Item #797 Electron Scattering and Nuclear Structure in Reviews of Modern Physics 28, 1956, pp. 214-254. Robert Hofstadter.

Electron Scattering and Nuclear Structure in Reviews of Modern Physics 28, 1956, pp. 214-254

Lancaster: American Physical Society, 1956. 1st Edition. ROBERT HOFSTADTER’S SEMINAL, NOBEL PRIZE WINNING PAPER SUMMARIZING HIS WORK ON ELECTRON SCATTERING AND ATOMIC STRUCTURE. Hofstadter was able to show results that were “achieved with a precision that had scarcely been attained before in high-energy physics, [and that showed] persuasively that the proton and the neutron are extended structures; “nuclei were thereby proven not to be homogeneous, but to have internal structures) (Nobel Prize Committee).

Robert Hofstadter (1915 – 1990) was an American physicist who won the 1961 Nobel Prize in Physics, with Rudolf Mössbauer, "for [their] pioneering studies of electron scattering in atomic nuclei and for his consequent discoveries concerning the structure of nucleons” (ibid).

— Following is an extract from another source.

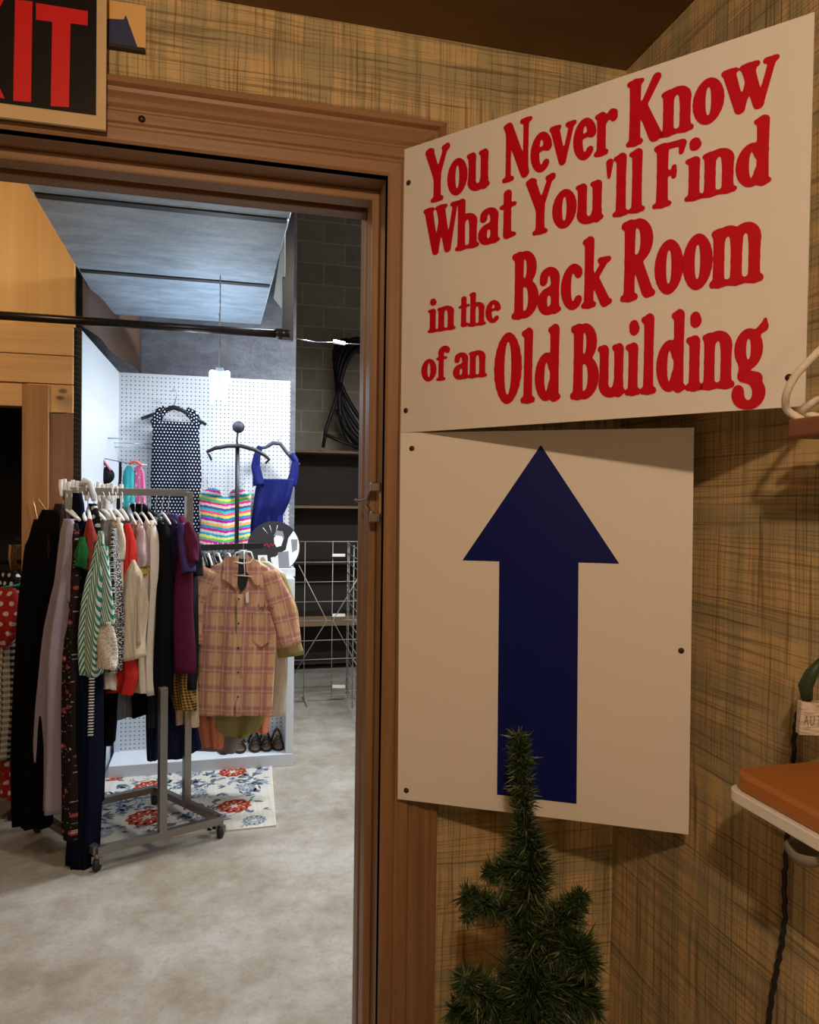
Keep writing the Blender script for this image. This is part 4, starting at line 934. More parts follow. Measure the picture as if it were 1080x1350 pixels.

In order to conduct the first ever high-energy electron scattering experiments, Hofstadter worked with the Stanford linear accelerator, adding apparatus he had developed for studying the internal structure of nuclei. It was understood at that time that matter is composed of atoms with small nuclei surrounded by electrons. The high-energy beam of the accelerator was directed toward nuclei “and by examine the scattering of the electrons, [Hofstadter] could investigate how charges were distributed. [Hofstadter] could also investigate how the magnetic moment within the nuclei’s protons and neutrons was distributed” (Nobel Prize Portal).

Hofstadter’s experiments continued for years, reviewing his data in 1956 and presenting it in this paper. “The results showed that what long been assumed, namely, that the proton and neutron are different aspects of the same particle; and, moreover, that this particle, the nucleon, is an object of finite size, although not sharply delimited” (Kragh, Quantum Generations, 282-283).

“Contrary to heavy nuclei, which have a well-defined radius, the charge density of nucleons was found to decrease smoothly from the center… Hofstadter pictured the nucleons as being surrounded by clouds of mesons, with the clouds adding together in the proton and cancelling in the neutron. His experiments showed, as he said, at the end of his 1961 Nobel lecture, that “the proton and neutron, which were once thought to be elementary particles, are now seen to be highly complex bodies” (Kragh). Item #797

CONDITION & DETAILS: Lancaster: American Physical Society. Complete issue in original wraps. 4to. (10.5 x 8 inches; 263 x 200mm). This is not an ex-libris copy; ownership stamp of the physicist William Primak on the front wrap. Very slight wear at the edges of the wraps. and head of the spine. Near fine condition inside and out.